**Your task:** Using the listing below, copy exactly the lines from the one containing "Build this scene" to the one containing "COL = scene.collection", both lines included, and no others.

**Supplied records:**
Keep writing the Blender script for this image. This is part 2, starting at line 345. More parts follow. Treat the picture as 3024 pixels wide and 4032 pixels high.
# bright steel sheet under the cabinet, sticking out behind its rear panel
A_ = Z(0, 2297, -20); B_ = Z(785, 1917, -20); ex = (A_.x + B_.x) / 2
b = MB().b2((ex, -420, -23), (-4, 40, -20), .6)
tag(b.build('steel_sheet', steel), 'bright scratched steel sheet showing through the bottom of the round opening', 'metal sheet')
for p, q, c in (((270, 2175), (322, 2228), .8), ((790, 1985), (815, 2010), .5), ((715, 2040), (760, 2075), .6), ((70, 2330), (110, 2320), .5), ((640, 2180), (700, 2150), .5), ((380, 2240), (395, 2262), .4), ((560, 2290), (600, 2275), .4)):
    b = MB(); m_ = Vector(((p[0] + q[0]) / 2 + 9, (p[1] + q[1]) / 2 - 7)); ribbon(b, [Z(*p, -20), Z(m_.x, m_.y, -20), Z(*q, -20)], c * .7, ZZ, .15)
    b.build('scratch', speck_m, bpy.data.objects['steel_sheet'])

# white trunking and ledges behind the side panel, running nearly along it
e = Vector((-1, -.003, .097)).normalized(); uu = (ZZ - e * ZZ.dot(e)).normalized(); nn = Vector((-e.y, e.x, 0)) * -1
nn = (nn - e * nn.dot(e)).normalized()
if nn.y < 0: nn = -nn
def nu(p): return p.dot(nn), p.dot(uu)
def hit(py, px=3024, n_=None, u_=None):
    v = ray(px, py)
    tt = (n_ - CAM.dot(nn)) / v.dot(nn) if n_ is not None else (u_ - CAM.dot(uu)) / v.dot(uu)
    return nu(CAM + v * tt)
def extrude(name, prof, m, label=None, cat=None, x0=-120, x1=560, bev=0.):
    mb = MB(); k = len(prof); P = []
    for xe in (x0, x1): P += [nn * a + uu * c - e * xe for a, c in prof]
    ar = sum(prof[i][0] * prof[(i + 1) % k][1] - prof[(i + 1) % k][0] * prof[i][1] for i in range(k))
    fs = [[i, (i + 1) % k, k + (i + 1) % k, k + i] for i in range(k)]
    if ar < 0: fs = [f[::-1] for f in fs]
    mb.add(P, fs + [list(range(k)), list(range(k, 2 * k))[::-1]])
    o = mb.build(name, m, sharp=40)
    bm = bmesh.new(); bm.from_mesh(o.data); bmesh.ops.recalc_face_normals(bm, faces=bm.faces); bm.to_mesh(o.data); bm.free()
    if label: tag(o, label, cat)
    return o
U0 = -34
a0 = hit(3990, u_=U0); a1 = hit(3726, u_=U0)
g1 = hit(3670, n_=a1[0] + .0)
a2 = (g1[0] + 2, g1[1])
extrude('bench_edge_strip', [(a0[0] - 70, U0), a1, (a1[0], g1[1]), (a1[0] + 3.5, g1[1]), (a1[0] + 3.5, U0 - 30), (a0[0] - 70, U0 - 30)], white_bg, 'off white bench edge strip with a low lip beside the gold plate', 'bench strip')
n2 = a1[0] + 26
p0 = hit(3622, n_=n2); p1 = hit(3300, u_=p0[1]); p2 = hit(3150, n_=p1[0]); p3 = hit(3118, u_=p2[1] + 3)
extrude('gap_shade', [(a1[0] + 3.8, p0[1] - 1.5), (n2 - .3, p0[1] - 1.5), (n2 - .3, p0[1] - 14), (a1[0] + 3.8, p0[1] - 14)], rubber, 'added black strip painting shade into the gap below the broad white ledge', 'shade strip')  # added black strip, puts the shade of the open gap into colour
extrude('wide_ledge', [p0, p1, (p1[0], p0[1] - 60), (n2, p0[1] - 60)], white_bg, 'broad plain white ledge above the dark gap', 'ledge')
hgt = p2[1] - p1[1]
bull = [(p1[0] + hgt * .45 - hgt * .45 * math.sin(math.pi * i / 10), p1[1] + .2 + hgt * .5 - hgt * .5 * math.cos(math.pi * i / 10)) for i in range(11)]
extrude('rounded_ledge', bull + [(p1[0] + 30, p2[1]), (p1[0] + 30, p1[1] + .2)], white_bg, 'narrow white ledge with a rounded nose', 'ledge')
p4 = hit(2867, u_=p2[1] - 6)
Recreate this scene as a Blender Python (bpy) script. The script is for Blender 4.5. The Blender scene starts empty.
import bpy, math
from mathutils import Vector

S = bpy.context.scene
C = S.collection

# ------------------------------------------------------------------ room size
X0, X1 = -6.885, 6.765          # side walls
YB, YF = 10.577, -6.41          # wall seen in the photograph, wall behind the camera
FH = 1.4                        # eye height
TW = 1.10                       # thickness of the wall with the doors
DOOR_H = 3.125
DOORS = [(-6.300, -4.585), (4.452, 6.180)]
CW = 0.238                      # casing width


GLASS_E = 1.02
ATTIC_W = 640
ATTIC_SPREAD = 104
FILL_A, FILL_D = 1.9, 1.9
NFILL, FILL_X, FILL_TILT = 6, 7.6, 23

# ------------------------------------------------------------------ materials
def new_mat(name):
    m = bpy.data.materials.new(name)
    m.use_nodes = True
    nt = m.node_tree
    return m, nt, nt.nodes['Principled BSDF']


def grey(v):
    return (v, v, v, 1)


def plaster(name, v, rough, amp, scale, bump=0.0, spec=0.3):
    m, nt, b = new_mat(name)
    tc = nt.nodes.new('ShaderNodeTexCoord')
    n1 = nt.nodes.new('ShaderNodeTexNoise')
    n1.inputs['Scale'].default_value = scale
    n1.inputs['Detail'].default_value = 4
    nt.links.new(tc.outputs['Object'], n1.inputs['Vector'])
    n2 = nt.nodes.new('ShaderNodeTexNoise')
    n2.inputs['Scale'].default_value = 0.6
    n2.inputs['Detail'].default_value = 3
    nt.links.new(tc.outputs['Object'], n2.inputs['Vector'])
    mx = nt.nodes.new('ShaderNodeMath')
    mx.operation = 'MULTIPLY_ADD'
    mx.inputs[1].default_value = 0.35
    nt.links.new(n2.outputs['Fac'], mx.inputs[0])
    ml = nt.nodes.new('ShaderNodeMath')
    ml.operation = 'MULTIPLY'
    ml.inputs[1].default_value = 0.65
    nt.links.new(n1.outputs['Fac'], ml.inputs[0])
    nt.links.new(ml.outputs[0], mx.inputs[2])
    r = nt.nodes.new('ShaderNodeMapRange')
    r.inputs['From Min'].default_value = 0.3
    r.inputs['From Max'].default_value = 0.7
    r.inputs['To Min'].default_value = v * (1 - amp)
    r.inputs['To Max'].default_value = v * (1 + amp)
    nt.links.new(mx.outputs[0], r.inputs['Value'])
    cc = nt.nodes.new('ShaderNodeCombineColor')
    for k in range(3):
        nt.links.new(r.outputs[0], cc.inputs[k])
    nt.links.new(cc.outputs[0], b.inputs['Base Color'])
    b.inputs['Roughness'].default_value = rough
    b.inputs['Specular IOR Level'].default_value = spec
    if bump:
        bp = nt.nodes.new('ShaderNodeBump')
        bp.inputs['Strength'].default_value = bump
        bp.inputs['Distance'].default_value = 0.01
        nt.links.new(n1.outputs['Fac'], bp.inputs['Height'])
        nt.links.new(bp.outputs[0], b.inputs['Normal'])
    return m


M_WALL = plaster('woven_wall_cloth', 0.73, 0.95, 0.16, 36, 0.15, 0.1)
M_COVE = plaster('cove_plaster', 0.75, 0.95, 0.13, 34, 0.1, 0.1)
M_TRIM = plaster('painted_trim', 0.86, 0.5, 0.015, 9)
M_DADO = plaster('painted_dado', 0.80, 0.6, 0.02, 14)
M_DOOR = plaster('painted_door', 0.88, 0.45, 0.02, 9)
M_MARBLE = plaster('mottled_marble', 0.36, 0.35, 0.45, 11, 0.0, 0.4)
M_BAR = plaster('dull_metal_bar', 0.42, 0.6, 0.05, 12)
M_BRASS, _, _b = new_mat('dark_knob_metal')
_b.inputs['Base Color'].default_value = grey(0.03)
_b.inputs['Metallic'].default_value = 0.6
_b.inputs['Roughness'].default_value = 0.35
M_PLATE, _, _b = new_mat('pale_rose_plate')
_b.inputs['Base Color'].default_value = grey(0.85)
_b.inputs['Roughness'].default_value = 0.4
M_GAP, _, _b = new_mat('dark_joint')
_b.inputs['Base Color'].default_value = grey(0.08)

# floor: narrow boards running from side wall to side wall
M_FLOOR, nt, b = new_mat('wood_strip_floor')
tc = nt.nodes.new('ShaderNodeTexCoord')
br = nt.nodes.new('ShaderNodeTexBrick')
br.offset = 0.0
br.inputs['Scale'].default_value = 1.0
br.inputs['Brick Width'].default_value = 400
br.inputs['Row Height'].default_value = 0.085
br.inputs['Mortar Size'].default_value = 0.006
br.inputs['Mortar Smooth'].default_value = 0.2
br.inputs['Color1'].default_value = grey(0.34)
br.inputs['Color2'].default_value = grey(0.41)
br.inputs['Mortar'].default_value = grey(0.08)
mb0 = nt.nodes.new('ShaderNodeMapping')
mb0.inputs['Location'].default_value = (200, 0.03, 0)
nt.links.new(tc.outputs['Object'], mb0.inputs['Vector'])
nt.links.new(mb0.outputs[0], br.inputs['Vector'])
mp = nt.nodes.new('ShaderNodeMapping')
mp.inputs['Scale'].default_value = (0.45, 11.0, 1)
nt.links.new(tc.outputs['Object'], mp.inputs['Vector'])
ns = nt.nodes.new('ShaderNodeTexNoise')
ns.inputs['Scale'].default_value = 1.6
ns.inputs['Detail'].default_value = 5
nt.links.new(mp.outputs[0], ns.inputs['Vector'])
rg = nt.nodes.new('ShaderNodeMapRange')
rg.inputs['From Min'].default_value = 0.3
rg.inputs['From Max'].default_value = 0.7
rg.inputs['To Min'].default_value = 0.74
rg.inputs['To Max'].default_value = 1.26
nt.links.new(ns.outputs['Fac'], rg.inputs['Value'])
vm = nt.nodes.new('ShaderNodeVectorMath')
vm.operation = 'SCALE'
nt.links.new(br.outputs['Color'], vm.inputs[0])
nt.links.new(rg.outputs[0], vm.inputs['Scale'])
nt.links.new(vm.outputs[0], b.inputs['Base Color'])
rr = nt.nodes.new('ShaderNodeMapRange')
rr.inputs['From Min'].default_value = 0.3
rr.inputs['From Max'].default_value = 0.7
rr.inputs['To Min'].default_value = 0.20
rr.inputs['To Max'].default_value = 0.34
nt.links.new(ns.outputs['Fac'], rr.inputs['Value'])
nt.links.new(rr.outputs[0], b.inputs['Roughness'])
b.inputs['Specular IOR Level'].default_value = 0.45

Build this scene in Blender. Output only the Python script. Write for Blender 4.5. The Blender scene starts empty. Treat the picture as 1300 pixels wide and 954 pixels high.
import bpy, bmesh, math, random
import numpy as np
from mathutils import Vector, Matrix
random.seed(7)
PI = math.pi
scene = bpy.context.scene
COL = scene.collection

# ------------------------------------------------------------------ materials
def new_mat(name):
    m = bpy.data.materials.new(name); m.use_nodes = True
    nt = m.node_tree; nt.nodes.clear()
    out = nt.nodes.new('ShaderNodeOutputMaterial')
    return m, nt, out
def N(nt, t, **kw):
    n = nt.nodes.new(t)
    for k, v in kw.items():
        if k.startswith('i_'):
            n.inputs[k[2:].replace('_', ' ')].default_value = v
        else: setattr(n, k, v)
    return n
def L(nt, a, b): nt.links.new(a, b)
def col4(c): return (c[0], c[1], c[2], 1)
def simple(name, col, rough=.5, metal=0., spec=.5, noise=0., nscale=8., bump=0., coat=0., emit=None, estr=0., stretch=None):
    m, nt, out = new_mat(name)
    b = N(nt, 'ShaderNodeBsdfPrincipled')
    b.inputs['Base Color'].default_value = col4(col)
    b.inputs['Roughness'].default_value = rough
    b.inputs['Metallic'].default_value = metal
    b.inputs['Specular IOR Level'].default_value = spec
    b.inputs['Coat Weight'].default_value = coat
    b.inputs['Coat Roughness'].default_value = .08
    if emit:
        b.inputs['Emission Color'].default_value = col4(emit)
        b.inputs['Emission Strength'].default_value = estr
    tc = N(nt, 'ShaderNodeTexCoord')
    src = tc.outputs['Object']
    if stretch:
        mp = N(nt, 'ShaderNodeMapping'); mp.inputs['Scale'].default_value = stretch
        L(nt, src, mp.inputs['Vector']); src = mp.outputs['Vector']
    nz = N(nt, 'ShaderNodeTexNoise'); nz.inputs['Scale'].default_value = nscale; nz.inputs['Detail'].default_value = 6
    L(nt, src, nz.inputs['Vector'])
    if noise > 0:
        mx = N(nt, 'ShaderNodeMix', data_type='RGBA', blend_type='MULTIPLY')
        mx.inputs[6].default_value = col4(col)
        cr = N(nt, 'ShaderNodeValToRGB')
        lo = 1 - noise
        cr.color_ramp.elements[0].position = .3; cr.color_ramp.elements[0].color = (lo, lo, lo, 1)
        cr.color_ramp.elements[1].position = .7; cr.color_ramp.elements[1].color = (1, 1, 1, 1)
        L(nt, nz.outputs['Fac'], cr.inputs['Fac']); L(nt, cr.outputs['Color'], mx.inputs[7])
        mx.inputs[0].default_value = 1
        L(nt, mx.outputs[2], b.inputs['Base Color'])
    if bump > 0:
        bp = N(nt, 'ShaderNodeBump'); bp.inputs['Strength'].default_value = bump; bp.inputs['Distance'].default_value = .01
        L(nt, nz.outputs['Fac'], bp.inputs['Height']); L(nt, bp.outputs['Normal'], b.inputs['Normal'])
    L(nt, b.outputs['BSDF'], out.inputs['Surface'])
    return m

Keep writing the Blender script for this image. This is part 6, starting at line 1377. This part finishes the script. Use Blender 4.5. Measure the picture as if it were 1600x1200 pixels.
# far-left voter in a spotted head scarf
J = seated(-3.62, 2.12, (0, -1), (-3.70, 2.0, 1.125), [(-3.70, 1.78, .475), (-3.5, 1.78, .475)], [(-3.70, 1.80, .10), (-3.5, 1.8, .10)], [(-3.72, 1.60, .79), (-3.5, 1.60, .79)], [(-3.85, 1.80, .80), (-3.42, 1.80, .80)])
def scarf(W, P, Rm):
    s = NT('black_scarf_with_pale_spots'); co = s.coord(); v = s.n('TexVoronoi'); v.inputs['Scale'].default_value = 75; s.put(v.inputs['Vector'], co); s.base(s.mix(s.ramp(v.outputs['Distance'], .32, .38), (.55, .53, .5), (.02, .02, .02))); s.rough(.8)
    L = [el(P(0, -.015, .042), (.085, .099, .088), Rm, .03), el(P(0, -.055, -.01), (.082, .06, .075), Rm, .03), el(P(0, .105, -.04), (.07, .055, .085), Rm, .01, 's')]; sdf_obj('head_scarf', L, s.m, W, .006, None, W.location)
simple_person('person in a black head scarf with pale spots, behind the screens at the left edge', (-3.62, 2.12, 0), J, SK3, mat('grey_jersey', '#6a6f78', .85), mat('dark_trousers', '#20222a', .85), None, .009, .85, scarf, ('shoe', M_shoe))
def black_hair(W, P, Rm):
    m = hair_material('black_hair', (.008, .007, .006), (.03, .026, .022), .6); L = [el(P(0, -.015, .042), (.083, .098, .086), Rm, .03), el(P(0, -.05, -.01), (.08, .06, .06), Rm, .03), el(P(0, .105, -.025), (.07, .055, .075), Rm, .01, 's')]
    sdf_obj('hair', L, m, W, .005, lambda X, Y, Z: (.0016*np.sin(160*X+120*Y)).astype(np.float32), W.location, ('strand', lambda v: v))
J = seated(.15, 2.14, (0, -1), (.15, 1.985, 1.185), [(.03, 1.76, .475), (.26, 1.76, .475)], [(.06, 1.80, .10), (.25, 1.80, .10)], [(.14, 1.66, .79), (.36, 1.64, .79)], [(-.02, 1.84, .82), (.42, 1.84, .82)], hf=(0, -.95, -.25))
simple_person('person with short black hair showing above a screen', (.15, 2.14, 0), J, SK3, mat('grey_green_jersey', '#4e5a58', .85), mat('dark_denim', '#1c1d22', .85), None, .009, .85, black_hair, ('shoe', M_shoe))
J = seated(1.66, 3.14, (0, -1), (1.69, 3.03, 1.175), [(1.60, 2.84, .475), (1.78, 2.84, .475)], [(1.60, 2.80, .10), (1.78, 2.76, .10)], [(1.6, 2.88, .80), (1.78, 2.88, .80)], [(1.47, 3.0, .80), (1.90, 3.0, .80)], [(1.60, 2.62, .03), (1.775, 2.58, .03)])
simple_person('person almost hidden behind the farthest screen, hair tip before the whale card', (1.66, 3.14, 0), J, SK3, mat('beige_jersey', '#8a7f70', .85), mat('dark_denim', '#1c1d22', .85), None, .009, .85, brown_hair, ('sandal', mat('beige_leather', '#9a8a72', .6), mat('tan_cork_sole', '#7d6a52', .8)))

**Expected answer:**
Build this scene in Blender. Output only the Python script. Write for Blender 4.5. The Blender scene starts empty. Treat the picture as 1300 pixels wide and 954 pixels high.
import bpy, bmesh, math, random
import numpy as np
from mathutils import Vector, Matrix
random.seed(7)
PI = math.pi
scene = bpy.context.scene
COL = scene.collection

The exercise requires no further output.